5. She was obsessed by a David Bowie lyric – and he became a vital influence

Greta’s fifth choice of disc for her desert island is Moonage Daydream, from David Bowie’s 1972 Ziggy Stardust album.

"For some reason, David Bowie wasn't actually in the record collection [at home], so I didn't hear David Bowie until I was in college. I was 18 [and] it tripped some wire in me.”

“And that lyric [from Moonage Daydream]: ‘Keep your electric eye on me’. I didn't know what it meant, but it felt like, ‘What is this?’ And I wrote it on everything. All my notebooks, textbooks, anything I would write: ‘Keep your electric eye on me’. It had a weight.”

“This sounds wild, but I truly think if David Bowie hadn't existed, I wouldn't have made anything,” says Greta.

6. Greta and her partner Noah Baumbach were Oscar rivals

Both Greta and Noah are directors and screenwriters.

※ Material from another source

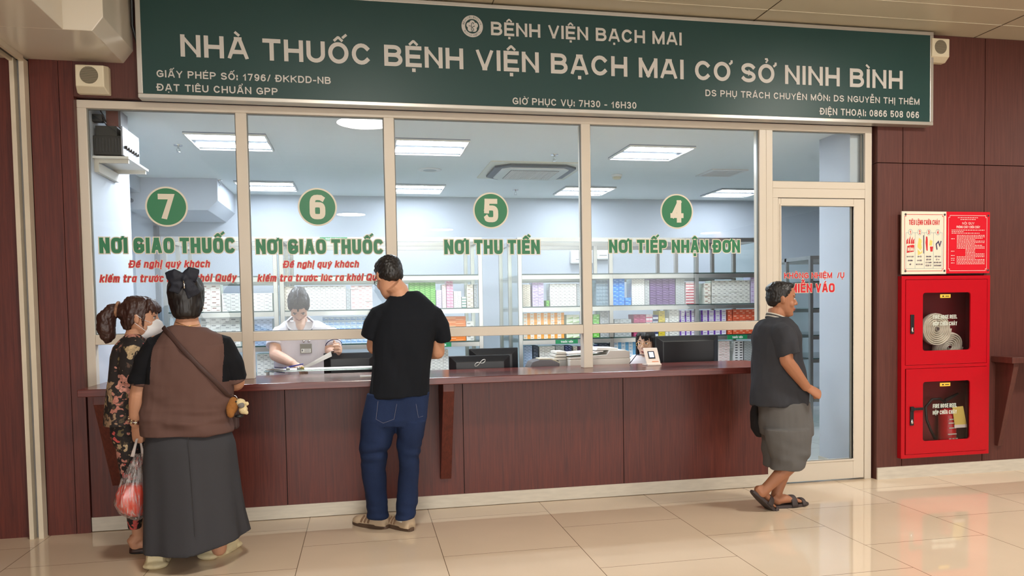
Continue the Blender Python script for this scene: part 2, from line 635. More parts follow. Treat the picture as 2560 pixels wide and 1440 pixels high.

They wrote the script for Barbie together and had previously co-written Frances Ha, a 2012 comedy drama that Noah directed and Greta starred in.

In 2020, Greta’s film Little Women was nominated for six Academy Awards while Noah’s Marriage Story also received six nominations – and their films were both contenders in the Best Picture category.

It could have been a divisive moment in their household, but Greta says it was very positive: “There was a celebration of both of the things we were making and that was amazing.”

So what happened when it came to the hard reality of Oscar decision-making? “We voted for ourselves,” Greta laughs. “We did check in with each other!”

7. She thinks her final disc is an ideal choice for a desert island

Greta’s eighth disc is Ain't Got No, I Got Life, recorded in 1968 by Nina Simone, with its exuberant chorus which begins ‘Got my hair, got my head, got my brains, got my ears…’.

Greta says she’s attracted to voices, and loves the combination of pain and joy Nina Simone offers when she sings: “And I also thought, given that I'm on a desert island, this [song] is a sort of celebration of what you have - and not what's missing!”

In recent years, Nina Simone has become a very popular choice among the castaways on Desert Island Discs: others to choose her include Adele, John Legend, Thom Yorke and Kirsty Young.